## start

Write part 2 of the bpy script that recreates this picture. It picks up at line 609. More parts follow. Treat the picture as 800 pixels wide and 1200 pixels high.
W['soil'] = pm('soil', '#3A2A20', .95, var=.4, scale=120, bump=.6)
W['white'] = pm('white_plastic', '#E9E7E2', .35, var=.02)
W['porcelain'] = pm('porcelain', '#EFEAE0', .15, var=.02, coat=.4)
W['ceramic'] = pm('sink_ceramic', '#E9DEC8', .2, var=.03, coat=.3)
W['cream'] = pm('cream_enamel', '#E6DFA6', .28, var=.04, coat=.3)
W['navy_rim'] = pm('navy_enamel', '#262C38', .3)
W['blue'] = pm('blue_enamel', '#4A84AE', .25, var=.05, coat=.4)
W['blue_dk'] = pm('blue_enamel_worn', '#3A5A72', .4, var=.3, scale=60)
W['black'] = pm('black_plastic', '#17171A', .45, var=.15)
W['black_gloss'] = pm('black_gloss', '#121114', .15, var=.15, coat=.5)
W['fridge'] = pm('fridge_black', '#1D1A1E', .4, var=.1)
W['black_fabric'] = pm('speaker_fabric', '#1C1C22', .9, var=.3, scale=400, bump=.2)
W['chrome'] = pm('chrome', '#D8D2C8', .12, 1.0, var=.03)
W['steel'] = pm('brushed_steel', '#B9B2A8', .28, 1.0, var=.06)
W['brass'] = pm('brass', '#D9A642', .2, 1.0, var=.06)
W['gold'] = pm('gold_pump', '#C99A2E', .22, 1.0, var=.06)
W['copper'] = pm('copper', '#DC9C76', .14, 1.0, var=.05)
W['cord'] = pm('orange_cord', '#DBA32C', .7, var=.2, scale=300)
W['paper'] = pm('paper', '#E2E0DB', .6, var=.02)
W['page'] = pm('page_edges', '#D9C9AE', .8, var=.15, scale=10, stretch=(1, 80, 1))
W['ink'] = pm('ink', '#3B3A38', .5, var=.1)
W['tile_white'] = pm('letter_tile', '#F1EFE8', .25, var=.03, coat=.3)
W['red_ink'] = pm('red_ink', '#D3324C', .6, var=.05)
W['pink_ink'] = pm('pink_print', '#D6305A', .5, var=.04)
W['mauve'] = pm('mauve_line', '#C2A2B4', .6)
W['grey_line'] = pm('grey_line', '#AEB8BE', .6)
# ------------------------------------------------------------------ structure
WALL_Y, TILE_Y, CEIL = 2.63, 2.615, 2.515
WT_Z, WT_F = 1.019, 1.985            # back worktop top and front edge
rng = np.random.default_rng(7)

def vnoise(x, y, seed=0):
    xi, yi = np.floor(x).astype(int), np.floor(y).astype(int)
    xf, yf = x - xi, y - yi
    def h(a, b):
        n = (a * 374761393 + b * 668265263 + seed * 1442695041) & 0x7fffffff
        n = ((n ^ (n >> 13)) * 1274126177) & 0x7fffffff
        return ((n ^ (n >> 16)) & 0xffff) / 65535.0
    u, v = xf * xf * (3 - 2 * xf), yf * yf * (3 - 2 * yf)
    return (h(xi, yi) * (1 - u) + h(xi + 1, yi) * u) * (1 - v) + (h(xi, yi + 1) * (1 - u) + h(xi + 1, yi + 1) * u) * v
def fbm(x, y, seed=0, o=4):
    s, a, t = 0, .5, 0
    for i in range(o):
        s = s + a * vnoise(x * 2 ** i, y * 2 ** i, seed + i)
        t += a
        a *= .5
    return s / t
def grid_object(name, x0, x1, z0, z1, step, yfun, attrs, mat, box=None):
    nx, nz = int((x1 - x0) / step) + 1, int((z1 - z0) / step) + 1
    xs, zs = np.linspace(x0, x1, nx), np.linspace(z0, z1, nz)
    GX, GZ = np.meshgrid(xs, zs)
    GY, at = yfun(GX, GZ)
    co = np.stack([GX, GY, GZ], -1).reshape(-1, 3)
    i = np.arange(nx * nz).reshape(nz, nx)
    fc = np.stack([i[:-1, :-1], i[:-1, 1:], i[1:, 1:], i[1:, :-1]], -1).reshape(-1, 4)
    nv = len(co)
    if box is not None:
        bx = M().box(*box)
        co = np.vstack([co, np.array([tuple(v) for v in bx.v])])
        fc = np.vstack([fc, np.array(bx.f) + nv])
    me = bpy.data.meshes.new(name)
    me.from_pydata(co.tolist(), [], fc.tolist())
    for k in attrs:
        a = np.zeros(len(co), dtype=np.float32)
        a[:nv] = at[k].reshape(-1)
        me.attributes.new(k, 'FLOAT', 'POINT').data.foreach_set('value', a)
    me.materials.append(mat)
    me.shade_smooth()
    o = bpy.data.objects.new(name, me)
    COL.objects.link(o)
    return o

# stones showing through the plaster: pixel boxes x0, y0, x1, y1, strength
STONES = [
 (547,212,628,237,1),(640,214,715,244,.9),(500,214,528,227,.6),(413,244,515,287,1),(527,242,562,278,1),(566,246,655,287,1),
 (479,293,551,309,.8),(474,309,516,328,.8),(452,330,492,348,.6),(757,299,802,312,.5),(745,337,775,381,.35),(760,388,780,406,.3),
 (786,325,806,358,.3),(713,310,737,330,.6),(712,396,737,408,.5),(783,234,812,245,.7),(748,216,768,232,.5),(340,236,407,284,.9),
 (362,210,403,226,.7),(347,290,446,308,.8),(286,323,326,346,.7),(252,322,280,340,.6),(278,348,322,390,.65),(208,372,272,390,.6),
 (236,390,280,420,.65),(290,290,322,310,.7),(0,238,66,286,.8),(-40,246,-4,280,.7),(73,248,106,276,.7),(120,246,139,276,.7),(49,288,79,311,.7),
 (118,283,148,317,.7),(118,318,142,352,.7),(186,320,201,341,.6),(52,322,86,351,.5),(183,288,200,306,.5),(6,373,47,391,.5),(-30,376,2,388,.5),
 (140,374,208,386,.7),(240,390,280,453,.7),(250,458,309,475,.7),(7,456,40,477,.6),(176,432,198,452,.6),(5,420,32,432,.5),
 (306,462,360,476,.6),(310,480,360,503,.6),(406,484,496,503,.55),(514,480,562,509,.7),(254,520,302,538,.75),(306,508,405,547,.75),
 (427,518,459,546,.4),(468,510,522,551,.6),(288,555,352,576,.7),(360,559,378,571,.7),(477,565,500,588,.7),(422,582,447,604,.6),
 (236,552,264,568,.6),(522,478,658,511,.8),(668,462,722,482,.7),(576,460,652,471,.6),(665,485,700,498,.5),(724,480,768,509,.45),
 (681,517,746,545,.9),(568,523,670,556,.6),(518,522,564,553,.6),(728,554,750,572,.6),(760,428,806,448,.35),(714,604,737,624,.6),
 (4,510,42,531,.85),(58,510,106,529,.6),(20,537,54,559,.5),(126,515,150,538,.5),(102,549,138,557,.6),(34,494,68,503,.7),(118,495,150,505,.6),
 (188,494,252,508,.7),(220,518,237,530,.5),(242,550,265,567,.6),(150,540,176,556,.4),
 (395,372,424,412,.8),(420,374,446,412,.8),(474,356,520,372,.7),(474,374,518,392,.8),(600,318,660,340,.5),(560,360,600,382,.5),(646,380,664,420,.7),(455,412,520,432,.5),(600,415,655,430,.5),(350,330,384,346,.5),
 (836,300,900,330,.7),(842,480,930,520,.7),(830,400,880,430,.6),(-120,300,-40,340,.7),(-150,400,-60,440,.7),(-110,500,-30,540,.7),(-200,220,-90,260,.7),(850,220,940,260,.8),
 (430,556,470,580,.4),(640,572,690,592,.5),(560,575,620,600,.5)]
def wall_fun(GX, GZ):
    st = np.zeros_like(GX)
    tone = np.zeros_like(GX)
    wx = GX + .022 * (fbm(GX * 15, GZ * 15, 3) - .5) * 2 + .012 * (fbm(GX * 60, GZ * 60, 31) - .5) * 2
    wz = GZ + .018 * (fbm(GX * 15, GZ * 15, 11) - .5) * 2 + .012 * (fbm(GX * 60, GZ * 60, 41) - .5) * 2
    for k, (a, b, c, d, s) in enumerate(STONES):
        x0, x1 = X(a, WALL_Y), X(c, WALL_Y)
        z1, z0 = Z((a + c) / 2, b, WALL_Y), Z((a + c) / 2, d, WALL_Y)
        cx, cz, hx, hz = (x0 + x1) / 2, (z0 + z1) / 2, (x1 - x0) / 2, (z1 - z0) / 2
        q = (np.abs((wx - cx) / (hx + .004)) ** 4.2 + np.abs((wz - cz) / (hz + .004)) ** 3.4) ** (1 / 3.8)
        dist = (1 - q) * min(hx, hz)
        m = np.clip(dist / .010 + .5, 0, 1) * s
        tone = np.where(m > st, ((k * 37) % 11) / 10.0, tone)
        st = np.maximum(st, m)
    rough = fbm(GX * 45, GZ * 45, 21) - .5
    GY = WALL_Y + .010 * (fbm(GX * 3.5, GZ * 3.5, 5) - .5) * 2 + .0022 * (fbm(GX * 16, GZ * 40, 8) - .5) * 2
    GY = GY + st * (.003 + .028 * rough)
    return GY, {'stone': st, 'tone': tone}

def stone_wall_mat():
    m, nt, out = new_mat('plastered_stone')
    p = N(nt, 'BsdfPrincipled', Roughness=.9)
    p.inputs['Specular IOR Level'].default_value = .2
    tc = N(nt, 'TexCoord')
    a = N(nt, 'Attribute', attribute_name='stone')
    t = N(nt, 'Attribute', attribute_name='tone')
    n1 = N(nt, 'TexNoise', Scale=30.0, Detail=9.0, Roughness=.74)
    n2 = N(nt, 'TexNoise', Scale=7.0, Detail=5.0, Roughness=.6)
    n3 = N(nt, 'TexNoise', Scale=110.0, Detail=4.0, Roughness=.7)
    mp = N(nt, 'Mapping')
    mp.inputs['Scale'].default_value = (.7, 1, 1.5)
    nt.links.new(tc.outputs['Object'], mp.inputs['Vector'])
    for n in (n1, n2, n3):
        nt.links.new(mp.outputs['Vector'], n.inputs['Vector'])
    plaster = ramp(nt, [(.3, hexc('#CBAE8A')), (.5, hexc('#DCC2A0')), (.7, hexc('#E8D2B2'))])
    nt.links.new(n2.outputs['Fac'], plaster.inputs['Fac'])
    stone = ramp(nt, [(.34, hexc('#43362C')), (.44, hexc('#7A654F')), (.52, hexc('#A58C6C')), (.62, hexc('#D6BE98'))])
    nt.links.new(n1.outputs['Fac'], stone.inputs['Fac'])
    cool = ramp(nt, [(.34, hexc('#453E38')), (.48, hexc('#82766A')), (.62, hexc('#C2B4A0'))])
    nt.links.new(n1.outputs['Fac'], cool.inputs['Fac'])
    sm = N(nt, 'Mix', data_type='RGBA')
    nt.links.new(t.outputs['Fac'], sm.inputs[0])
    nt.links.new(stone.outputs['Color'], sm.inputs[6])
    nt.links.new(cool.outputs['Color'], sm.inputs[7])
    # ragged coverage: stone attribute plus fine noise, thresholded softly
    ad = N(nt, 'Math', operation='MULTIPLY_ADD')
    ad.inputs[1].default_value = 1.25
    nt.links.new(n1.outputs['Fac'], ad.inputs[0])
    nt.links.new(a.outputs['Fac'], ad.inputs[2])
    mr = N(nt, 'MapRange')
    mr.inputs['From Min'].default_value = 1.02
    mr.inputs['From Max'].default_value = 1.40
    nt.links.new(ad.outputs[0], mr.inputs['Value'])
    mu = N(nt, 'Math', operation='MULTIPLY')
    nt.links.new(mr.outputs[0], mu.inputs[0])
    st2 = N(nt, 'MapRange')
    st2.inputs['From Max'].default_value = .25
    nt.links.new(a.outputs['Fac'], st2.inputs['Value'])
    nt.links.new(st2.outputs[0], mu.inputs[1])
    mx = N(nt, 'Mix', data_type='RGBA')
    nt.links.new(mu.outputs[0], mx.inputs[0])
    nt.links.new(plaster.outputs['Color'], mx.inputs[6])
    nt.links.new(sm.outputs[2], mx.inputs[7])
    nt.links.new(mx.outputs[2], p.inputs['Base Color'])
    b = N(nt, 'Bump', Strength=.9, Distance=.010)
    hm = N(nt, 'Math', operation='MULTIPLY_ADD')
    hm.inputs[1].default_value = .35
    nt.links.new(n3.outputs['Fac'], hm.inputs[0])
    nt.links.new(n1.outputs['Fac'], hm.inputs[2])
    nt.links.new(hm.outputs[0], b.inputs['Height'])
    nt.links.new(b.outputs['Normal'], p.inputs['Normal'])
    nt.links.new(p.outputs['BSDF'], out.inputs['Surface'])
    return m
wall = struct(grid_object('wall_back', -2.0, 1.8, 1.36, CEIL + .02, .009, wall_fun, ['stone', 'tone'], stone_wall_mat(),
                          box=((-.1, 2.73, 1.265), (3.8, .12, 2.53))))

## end

The task:
Each line from the start of the listing above through the line containing "rng = np.random.default_rng(7)" should be copied exactly, please, with no other lines added.

Full solution:
Write part 2 of the bpy script that recreates this picture. It picks up at line 609. More parts follow. Treat the picture as 800 pixels wide and 1200 pixels high.
W['soil'] = pm('soil', '#3A2A20', .95, var=.4, scale=120, bump=.6)
W['white'] = pm('white_plastic', '#E9E7E2', .35, var=.02)
W['porcelain'] = pm('porcelain', '#EFEAE0', .15, var=.02, coat=.4)
W['ceramic'] = pm('sink_ceramic', '#E9DEC8', .2, var=.03, coat=.3)
W['cream'] = pm('cream_enamel', '#E6DFA6', .28, var=.04, coat=.3)
W['navy_rim'] = pm('navy_enamel', '#262C38', .3)
W['blue'] = pm('blue_enamel', '#4A84AE', .25, var=.05, coat=.4)
W['blue_dk'] = pm('blue_enamel_worn', '#3A5A72', .4, var=.3, scale=60)
W['black'] = pm('black_plastic', '#17171A', .45, var=.15)
W['black_gloss'] = pm('black_gloss', '#121114', .15, var=.15, coat=.5)
W['fridge'] = pm('fridge_black', '#1D1A1E', .4, var=.1)
W['black_fabric'] = pm('speaker_fabric', '#1C1C22', .9, var=.3, scale=400, bump=.2)
W['chrome'] = pm('chrome', '#D8D2C8', .12, 1.0, var=.03)
W['steel'] = pm('brushed_steel', '#B9B2A8', .28, 1.0, var=.06)
W['brass'] = pm('brass', '#D9A642', .2, 1.0, var=.06)
W['gold'] = pm('gold_pump', '#C99A2E', .22, 1.0, var=.06)
W['copper'] = pm('copper', '#DC9C76', .14, 1.0, var=.05)
W['cord'] = pm('orange_cord', '#DBA32C', .7, var=.2, scale=300)
W['paper'] = pm('paper', '#E2E0DB', .6, var=.02)
W['page'] = pm('page_edges', '#D9C9AE', .8, var=.15, scale=10, stretch=(1, 80, 1))
W['ink'] = pm('ink', '#3B3A38', .5, var=.1)
W['tile_white'] = pm('letter_tile', '#F1EFE8', .25, var=.03, coat=.3)
W['red_ink'] = pm('red_ink', '#D3324C', .6, var=.05)
W['pink_ink'] = pm('pink_print', '#D6305A', .5, var=.04)
W['mauve'] = pm('mauve_line', '#C2A2B4', .6)
W['grey_line'] = pm('grey_line', '#AEB8BE', .6)
# ------------------------------------------------------------------ structure
WALL_Y, TILE_Y, CEIL = 2.63, 2.615, 2.515
WT_Z, WT_F = 1.019, 1.985            # back worktop top and front edge
rng = np.random.default_rng(7)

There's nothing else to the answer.